Siyasal Hayat



    C) Klasik İslam Siyaset Teorisi

    Klasik İslam siyaset teorisi, esas itibariyle felsefi, hukuki, kelami ve ahlaki bakış açılarına göre yapılan değerlendirmeler göz önüne alınarak oldukça tam bir şekilde ortaya konulabilir. Bu hususlara ayrıntılı olmasa bile genel akış içinde yer yer işaret edilmiştir. Burada tarihsel tecrübede ortaya çıkan biçimlerin, Batı tecrübesine göre ortaya çıkan yönetim biçimi tasniflerinden hangisine girdiği ve günümüz açısından bu probleme nasıl yaklaşılacağı hususu üzerinde durulacaktır.
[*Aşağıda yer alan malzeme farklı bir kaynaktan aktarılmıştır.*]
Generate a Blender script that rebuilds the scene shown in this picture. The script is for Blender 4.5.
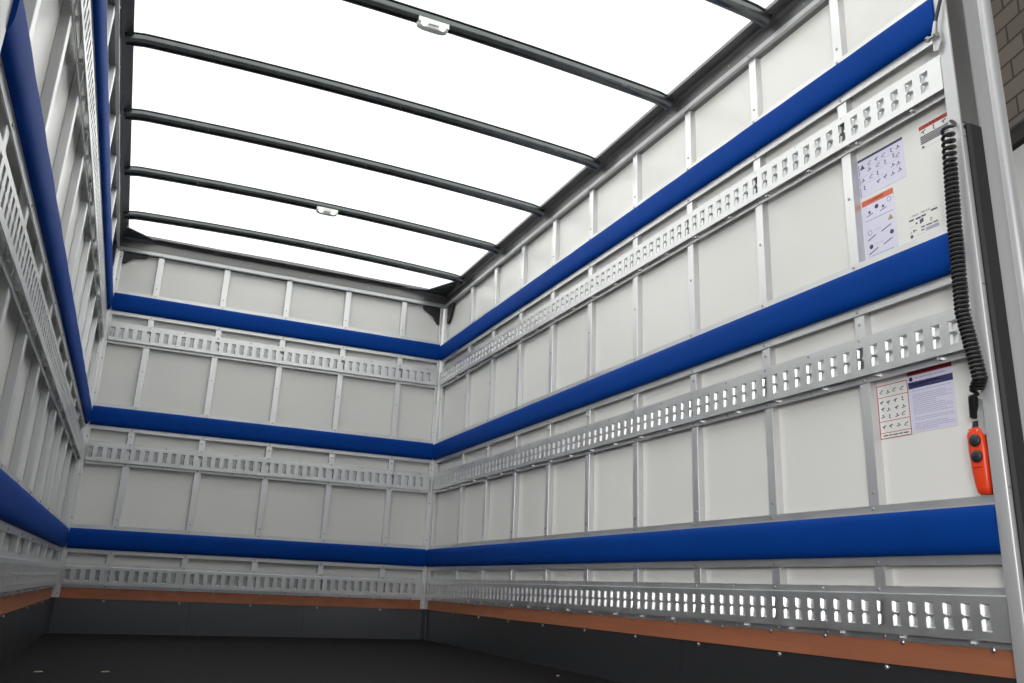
import bpy, bmesh, math, random
from mathutils import Vector, Matrix
random.seed(4)
C = bpy.context.scene
COL = C.collection
for o in list(bpy.data.objects):
    bpy.data.objects.remove(o)

# ------------------------------------------------------------ camera, light, exposure
cam_d = bpy.data.cameras.new('camera')
cam_d.sensor_width = 36.0
cam_d.lens = 29.331
cam_d.clip_start = 0.02
cam = bpy.data.objects.new('camera', cam_d)
COL.objects.link(cam)
YAW, PITCH, ROLL = -0.4132, 0.2900, -0.0429
Rc = Matrix.Rotation(YAW, 4, 'Z') @ Matrix.Rotation(PITCH, 4, 'X') @ Matrix.Rotation(ROLL, 4, 'Y') @ Matrix.Rotation(math.pi/2, 4, 'X')
cam.matrix_world = Matrix.Translation((-0.7553, 0.0, 0.3238)) @ Rc
C.camera = cam

W = bpy.data.worlds.new('hall_ambient')
C.world = W
W.use_nodes = True
W.node_tree.nodes['Background'].inputs[0].default_value = (0.95, 0.97, 1.0, 1)
W.node_tree.nodes['Background'].inputs[1].default_value = 0.22

ld = bpy.data.lights.new('hall_skylight', 'AREA')
ld.shape = 'RECTANGLE'
ld.size, ld.size_y = 5.0, 8.0
ld.energy = 352
ld.color = (1.0, 1.0, 0.985)
lo = bpy.data.objects.new('hall_skylight', ld)
lo.location = (0, 4.0, 3.9)
COL.objects.link(lo)

ld2 = bpy.data.lights.new('hall_lamp', 'AREA')       # a hall lamp hanging behind the open rear of the body
ld2.shape = 'RECTANGLE'
ld2.size, ld2.size_y = 3.0, 2.0
ld2.energy = 255
ld2.color = (1.0, 0.985, 0.97)
lo2 = bpy.data.objects.new('hall_lamp', ld2)
lo2.location = (-4.2, -3.2, 1.7)
lo2.rotation_euler = (Vector((0.8, 3.6, 0.95)) - Vector(lo2.location)).to_track_quat('-Z', 'Y').to_euler()
COL.objects.link(lo2)

vs = C.view_settings
vs.view_transform = 'Standard'
vs.look = 'None'
vs.gamma = 1
vs.use_curve_mapping = False
vs.exposure = 0.13


# ------------------------------------------------------------ materials
def mat(name, col, rough=0.5, metal=0.0, spec=0.5, noise=None, bump=None, emit=None, stretch=None, coat=0):
    m = bpy.data.materials.new(name)
    m.use_nodes = True
    nt = m.node_tree
    p = nt.nodes['Principled BSDF']
    p.inputs['Base Color'].default_value = (*col, 1)
    p.inputs['Roughness'].default_value = rough
    p.inputs['Metallic'].default_value = metal
    p.inputs['Specular IOR Level'].default_value = spec
    p.inputs['Coat Weight'].default_value = coat
    tc = nt.nodes.new('ShaderNodeTexCoord')
    mp = nt.nodes.new('ShaderNodeMapping')
    nt.links.new(tc.outputs['Object'], mp.inputs['Vector'])
    if stretch:
        mp.inputs['Scale'].default_value = stretch
    if noise:
        sc, amt = noise
        n = nt.nodes.new('ShaderNodeTexNoise')
        n.inputs['Scale'].default_value = sc
        n.inputs['Detail'].default_value = 4
        nt.links.new(mp.outputs[0], n.inputs['Vector'])
        r = nt.nodes.new('ShaderNodeMapRange')
        r.inputs['From Min'].default_value = 0.3
        r.inputs['From Max'].default_value = 0.7
        r.inputs['To Min'].default_value = 1 - amt
        r.inputs['To Max'].default_value = 1 + amt
        nt.links.new(n.outputs['Fac'], r.inputs['Value'])
        mx = nt.nodes.new('ShaderNodeMix')
        mx.data_type = 'RGBA'
        mx.blend_type = 'MULTIPLY'
        mx.inputs['Factor'].default_value = 1
        mx.inputs['A'].default_value = (*col, 1)
        nt.links.new(r.outputs['Result'], mx.inputs['B'])
        nt.links.new(mx.outputs['Result'], p.inputs['Base Color'])
        if metal > 0.3:
            r2 = nt.nodes.new('ShaderNodeMapRange')
            r2.inputs['To Min'].default_value = max(rough - 0.12, 0.05)
            r2.inputs['To Max'].default_value = rough + 0.12
            nt.links.new(n.outputs['Fac'], r2.inputs['Value'])
            nt.links.new(r2.outputs['Result'], p.inputs['Roughness'])
    if bump:
        sc, st = bump
        n2 = nt.nodes.new('ShaderNodeTexNoise')
        n2.inputs['Scale'].default_value = sc
        n2.inputs['Detail'].default_value = 3
        nt.links.new(mp.outputs[0], n2.inputs['Vector'])
        b = nt.nodes.new('ShaderNodeBump')
        b.inputs['Strength'].default_value = st
        b.inputs['Distance'].default_value = 0.01
        nt.links.new(n2.outputs['Fac'], b.inputs['Height'])
        nt.links.new(b.outputs['Normal'], p.inputs['Normal'])
    if emit:
        p.inputs['Emission Color'].default_value = (*emit[0], 1)
        p.inputs['Emission Strength'].default_value = emit[1]
    return m


def srgb(r, g, b):
    f = lambda v: (v/255/12.92) if v/255 <= 0.04045 else ((v/255+0.055)/1.055)**2.4
    return (f(r), f(g), f(b))


PANEL = mat('glossy_white_panel', (0.765, 0.762, 0.732), 0.28, 0, 0.35, noise=(1.2, 0.03))
ALU = mat('mill_aluminium', (0.74, 0.745, 0.75), 0.42, 0.88, 0.5, noise=(14, 0.06), stretch=(1, 1, 0.15))
ALU_H = mat('pressed_aluminium', (0.68, 0.685, 0.69), 0.42, 0.9, 0.5, noise=(10, 0.05))
GALV = mat('galvanised_steel', (0.125, 0.137, 0.137), 0.22, 0.9, 0.5, noise=(25, 0.10))
CANT = mat('grey_roof_profile', (0.19, 0.19, 0.19), 0.38, 0.8, 0.5, noise=(12, 0.08))
BLACK = mat('black_bracket', (0.02, 0.02, 0.02), 0.5)
RUBBER = mat('black_rubber', (0.012, 0.011, 0.013), 0.55, 0, 0.4)
BLUE = mat('blue_vinyl', (0.0014, 0.043, 0.255), 0.6, 0, 0.06, noise=(8, 0.05), bump=(220, 0.08))
PLY = mat('brown_phenolic_board', (0.37, 0.135, 0.068), 0.5, 0, 0.4, noise=(9, 0.10), stretch=(1, 0.25, 3))
KICK = mat('dark_kick_sheet', (0.15, 0.155, 0.165), 0.30, 0.85, 0.5, noise=None)
FLOOR = mat('dark_brown_floor_board', (0.0042, 0.0034, 0.0034), 0.7, 0, 0.13, noise=(60, 0.12), bump=(350, 0.15))
STEEL = mat('zinc_screw', (0.5, 0.5, 0.5), 0.35, 0.9)
RIVET = mat('dull_rivet', (0.40, 0.40, 0.40), 0.4, 0.8)
ORANGE = mat('orange_plastic', (0.80, 0.055, 0.010), 0.35, 0, 0.5)
BUTTON = mat('black_button', (0.02, 0.022, 0.025), 0.45)
CABLE = mat('black_cable', (0.012, 0.011, 0.012), 0.4, 0, 0.5)
PAPER = mat('lavender_white_vinyl', (0.66, 0.65, 0.80), 0.16, 0, 0.5)
PAPERC = mat('white_film', (0.74, 0.735, 0.71), 0.2, 0, 0.5)
INK = mat('dark_ink', (0.05, 0.05, 0.09), 0.5)
INKL = mat('grey_ink', (0.36, 0.36, 0.46), 0.5)
NAVY = mat('navy_ink', (0.03, 0.03, 0.12), 0.4)
RED = mat('red_ink', (0.42, 0.03, 0.04), 0.4)
REDO = mat('orange_red_ink', (0.62, 0.12, 0.05), 0.4)
YEL = mat('ochre_ink', (0.42, 0.30, 0.10), 0.4)
LENS = mat('clear_lens', (0.75, 0.78, 0.74), 0.25, 0, 0.5)
LED = mat('led', (1, 1, 1), 0.3, emit=((1.0, 1.0, 0.92), 3.0))
WOOD = mat('pale_wood_chip', (0.45, 0.38, 0.3), 0.7)
FRAME = mat('anodised_frame', (0.50, 0.505, 0.515), 0.38, 0.45, 0.5, noise=(10, 0.05), stretch=(1, 1, 0.1))
CLAD = mat('white_cladding', (0.75, 0.74, 0.72), 0.5)
BEAM = mat('dark_gutter', (0.06, 0.055, 0.05), 0.6)
CONC = mat('hall_concrete', (0.25, 0.25, 0.25), 0.8, noise=(2, 0.1))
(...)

    Hükümet biçimlerinin belirlenmesinde özellikle hakimiyetin kaynağı ve yasama yetkisine ilişin anlayışlar ve kabuller baskın rol oynadığı için öncelikle hakimiyet ve yasama yetkisi konularına yer verilecek, daha sonra da devlet, anayasa ve hilafet kavramları üzerinde durulacaktır.

    a) Hakimiyet

    Kur’an’daki birçok ifadeye göre hakimiyetin gerçek sahibi Allah’tır. İslam kaynaklarında da sıklıkla “hakimiyetin Allah’a ait olduğu” tekrarlanır. Klasik literatürde itikadi ve külli bir prensibi hatta evrensel bir vakıayı belirtmek için kullanılan bu ifade çağımızda siyasal bir içerik kazanmış ve hakimiyetin millete ait oluşunun adeta alternatif söylemi haline getirilmiştir. Halbuki kainatta genel ve kalıcı hakimiyetin Allah’a ait olması ile bir ülkede siyasal iktidarın kaynağının halkın iradesi olması birbiriyle çelişmez. Allah insanı yeryüzünde halife olarak yaratıp onu yeryüzünün imarına, düzenli ve güvenli bir toplumsal hayat içinde kimsenin hukukunu ihlal etmeden yaşamaya memur etmiş, insana yetki ve sorumluluk vermiştir. İnsanın bu konumu dünyevi iktidarın, siyasal örgütlenme ve karar verme sorumluluğunun da insana ait olmasını gerektirmiş, ilk dönemlerden itibaren de bu böyle cereyan etmiştir. Aksi halde insanın halife sayılması ve dünyevi sorumluluğu anlamını yitirmiş olurdu. Öte yandan din insana bu sorumluluk ve yetkiyi tanırken onu başı boş bırakmamış, davranış ve tercihlerine bazı kayıtlar getirerek, bazı hedefler belirleyerek insana rehberlik etmiş, yardımcı olmak istemiştir.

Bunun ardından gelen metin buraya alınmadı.